While I have had criticism of Greenlight and how it has been handled thus far, I continue to have respect for Valve. When announced Greenlight felt as if would change the lives of independent developers forever, it offered hope of reaching a larger audience and keeping the lights on. And while the cold reality of it is far from the truth, Valve has stepped up to address concerns from the community and press.

This morning that added a pay wall, it now costs $100 to submit your game. Thank goodness, this will hopefully drastically reduce the number of fake submissions that all the actual games had to fight against for the user’s attention.

And yesterday they launched a new UI skin for Greenlight which removed a key piece that drove the negative feedback loop, the Yes/No rating system.

Instead it has been replaced by similar buttons, yes I would buy this game on Steam, or No/Not interested. And while that may not seem like a major change, it also hides how well a game is doing from the user view!

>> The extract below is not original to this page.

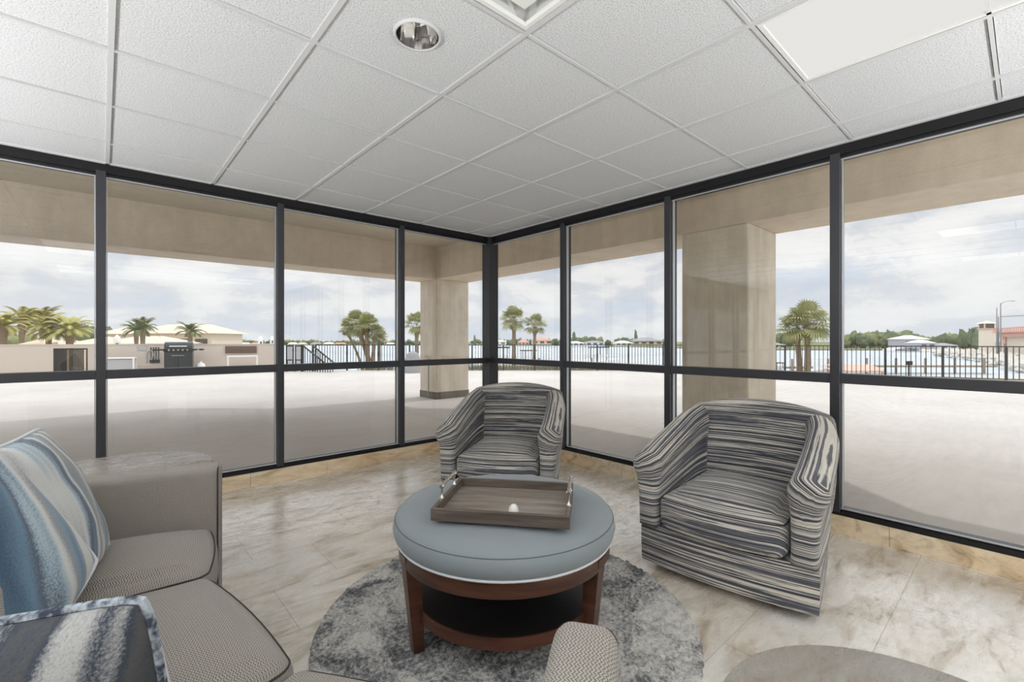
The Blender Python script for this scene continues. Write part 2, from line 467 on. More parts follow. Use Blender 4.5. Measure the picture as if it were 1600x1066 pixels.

From our perspective looking at how Loc has been treated, along with several other games, this is a great move. The amenity granted by the internet allowed Steam Users to act as bullies, beating up on some of the more casual games. If a user saw that something already had a low score, they were pressured into rating it lower than it necessarily deserved.

And I am not only talking about our experience, the number of negative comments is still frustratingly large and out of a misplaced sense of respect I have not deleted them, but when I looked at the other games we added into the Puzzle collection we had created, there were games that frankly looked far more professional than ours, but had a lower rating and some really destructive comments.

While the system very much needs work, like being able to share ownership of a submitted game, easier navigation though submitted entries, additional genre’s, and being able to link users from steam to the developers homepage, this is one small step towards a greenlight that could really be worth something.

 

Tuesday, September 4, 2012

Play to your Strengths

After last week and coming away from green light with a terrible taste I began to scour the  internet for articles to see what the professional industry has to say about this whole green light debacle. And I was surprised to see that they reacted in the same way we, as developers did, they thought that the system only helped to promote a negative feedback loop.

The Green light repository of games has become a giant hay stack. Users have to slog through literally hundreds of games to find a gem. "Discovery is non-existent", Gamasutra posted, and that is completely true. The best way to get traffic to your game is through external marketing, having people who have already played the game or are already invested, otherwise your going to get those angry people who post horrible comments.

I now understand why developers hate game forums. The internet is too easy to hide behind and you feel gross when you pull yourself out.

Another good point that one of the articles pointed out was that the average steam user did recognize that this service for to help promote independent developers. They wanted their triple-A games, which for whatever reason weren’t on steam, to become available. We felt retaliation because our game “appeared” to be an iOS product, one of the few platforms which indie’s actually have been foot hold in. The steam uses who posted didn’t want to pay for a “crappy PC port”

So what do we do? Crawl back to Apple because they at least accepted our game on their market place?

Well, sadly the answer is yes. We won’t take the green light submission down, no need to throw in the preverbal towel. I for one am just not going to look at it anymore, it just a cesspool of negative energy that ruined my weekend.

We can at least stand by the fact that our game plays well with touch controls and hope that over the course of the next week, we generate enough small interest that we make a few sales on the iPad.

Out of all of the professional articles written, gamasutra, as always, had the best. You can go ahead and read it here if your are interested. But Kotaku also wrote a convincing article pointing out the major flaws of greenlight.